In recent years, Laos has repeatedly stated that Hmong refugees return to Laos would be subjected to re-education camps
in Laos. Over half of the 8,000 Hmong refugees recently returned to Laos from 2007-2009 are missing in Laos, including
many from the June 2008 mass forced repatriation following a protest march of thousands of the refugees from Ban Huay
Nam Khao seeking to petition the United Nations High Commissioner for Refugees (UNHCR) headquarters in Bangkok for
political asylum. Many of the Hmong refugees forced back to Laos by the Thai Army have be imprisoned in secret camps and
prisons in remote and scattered areas in Laos, others have disappeared or have been imprisoned or summarily executed,
including many of the leaders of the June 2008 protest march. http://www.media-newswire.com/release_1068048.html
Additional troops and security forces from Vietnam have been deployed in Laos in recent months to stem growing dissent
and social unrest with the one-party communist regime. The Socialist Republic of Vietnam, and the Vietnam Peoples Army,
continues to oversee and train the Lao Peoples Army and secret police.
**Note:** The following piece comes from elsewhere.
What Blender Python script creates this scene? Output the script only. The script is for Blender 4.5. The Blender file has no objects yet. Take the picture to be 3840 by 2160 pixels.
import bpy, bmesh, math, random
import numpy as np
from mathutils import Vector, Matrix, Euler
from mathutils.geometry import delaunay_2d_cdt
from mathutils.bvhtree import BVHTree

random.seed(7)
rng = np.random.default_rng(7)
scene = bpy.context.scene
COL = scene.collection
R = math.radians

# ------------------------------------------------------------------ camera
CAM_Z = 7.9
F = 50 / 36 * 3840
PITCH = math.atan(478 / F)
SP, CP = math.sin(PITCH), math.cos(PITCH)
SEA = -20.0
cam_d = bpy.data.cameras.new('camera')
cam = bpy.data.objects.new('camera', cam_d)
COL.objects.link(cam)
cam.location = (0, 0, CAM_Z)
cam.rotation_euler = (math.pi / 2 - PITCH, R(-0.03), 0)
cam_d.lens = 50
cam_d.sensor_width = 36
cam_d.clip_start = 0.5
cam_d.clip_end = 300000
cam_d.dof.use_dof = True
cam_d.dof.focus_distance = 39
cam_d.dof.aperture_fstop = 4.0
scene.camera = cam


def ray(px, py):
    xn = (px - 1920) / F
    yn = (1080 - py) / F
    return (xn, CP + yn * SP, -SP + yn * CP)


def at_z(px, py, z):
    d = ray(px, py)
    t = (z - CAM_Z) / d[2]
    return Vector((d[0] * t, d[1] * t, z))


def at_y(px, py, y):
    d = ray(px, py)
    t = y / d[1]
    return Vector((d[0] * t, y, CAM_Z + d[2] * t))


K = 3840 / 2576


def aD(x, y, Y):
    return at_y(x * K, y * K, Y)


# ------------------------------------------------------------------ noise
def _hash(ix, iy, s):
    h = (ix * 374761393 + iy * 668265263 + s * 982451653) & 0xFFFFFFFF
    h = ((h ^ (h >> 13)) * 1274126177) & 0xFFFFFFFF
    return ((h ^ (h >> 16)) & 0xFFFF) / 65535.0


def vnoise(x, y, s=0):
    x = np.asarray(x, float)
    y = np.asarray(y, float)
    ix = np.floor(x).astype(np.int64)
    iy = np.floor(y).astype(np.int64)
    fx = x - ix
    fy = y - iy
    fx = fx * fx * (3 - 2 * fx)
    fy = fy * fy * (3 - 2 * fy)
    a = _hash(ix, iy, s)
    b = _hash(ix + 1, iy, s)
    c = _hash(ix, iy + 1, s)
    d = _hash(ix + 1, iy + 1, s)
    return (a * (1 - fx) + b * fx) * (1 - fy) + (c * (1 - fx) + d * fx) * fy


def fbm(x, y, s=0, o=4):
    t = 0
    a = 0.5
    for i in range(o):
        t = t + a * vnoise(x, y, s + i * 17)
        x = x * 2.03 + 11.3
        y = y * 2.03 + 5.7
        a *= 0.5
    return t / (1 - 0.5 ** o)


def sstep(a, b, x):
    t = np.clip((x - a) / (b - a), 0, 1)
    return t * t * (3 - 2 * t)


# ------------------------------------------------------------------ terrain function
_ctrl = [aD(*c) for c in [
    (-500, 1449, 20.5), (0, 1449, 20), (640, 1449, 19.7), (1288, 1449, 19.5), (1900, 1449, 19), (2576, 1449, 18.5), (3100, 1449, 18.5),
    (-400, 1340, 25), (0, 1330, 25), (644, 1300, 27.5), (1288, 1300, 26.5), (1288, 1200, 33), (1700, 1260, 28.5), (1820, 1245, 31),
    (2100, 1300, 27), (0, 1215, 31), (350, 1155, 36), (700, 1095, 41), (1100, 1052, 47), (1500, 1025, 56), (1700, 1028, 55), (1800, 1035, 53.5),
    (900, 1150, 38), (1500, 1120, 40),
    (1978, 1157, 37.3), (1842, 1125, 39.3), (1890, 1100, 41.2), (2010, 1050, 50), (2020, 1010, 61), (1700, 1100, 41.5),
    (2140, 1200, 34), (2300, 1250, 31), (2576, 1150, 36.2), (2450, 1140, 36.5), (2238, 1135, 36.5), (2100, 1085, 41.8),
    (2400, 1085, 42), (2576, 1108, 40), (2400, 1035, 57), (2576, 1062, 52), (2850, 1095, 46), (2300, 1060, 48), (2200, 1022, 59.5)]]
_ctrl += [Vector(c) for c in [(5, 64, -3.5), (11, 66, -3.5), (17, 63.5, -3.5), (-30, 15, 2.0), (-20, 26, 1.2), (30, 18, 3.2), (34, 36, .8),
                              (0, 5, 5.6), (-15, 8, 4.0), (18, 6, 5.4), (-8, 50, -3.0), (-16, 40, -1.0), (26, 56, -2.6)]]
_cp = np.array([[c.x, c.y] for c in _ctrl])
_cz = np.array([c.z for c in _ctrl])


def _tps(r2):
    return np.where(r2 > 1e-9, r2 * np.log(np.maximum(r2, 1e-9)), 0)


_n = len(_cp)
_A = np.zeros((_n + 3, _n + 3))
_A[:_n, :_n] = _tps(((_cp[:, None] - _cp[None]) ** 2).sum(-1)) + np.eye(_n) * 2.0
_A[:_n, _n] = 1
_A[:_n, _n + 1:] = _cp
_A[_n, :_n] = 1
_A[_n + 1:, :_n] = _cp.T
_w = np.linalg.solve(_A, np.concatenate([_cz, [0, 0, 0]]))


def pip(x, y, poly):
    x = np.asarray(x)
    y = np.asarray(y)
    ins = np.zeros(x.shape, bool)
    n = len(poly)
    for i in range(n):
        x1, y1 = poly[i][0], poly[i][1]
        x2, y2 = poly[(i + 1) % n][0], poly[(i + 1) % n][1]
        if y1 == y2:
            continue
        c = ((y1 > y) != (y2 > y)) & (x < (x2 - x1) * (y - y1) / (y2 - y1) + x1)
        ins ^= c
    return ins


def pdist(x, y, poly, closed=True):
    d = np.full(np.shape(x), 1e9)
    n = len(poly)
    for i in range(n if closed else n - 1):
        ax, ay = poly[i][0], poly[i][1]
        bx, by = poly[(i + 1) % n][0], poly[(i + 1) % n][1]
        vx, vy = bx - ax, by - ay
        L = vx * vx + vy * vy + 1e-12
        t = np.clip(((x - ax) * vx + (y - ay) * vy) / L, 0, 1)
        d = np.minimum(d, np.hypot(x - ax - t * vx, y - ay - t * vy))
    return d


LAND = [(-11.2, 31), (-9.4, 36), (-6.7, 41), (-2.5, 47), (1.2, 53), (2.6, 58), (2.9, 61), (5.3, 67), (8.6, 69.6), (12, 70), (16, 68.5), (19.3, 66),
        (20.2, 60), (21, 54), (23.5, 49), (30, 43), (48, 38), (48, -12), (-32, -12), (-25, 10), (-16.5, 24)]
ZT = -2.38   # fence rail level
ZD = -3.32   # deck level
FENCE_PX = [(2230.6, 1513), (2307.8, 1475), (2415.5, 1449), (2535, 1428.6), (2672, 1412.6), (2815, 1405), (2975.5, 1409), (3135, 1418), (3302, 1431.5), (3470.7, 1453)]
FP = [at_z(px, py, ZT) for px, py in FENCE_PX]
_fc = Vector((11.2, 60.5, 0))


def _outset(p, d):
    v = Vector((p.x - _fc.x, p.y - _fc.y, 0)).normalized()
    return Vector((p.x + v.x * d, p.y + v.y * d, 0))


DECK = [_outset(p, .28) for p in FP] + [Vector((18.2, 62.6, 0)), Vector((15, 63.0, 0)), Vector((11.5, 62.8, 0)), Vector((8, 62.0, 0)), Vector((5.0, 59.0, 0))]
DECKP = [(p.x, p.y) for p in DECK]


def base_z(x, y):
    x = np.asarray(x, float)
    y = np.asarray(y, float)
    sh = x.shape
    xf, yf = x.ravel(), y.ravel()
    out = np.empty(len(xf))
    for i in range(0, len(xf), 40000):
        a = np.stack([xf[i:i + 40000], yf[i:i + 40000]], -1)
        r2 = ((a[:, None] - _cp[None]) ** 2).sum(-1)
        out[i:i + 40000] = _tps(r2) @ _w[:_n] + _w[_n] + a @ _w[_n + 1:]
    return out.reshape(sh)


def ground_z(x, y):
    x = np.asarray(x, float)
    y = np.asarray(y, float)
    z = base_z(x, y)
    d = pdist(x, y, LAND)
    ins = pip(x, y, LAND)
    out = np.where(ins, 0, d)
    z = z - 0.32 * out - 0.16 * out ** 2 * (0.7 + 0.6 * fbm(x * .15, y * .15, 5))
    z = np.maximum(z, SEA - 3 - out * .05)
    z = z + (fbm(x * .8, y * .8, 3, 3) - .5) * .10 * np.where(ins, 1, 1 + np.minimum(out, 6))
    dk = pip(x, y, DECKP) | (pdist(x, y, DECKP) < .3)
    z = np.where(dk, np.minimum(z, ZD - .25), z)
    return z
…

Torture and forced confessions have in increased
in Vietnam and Laos against political and religious dissidents as well as others suspected of opposing government or
party policies. http://www.catholic.org/international/international_story.php?id=34308
According to Amnesty International, at least nine (9) Laotian protest leaders have disappeared in Laos following their
arrest in Vientiane on November 2, 2009.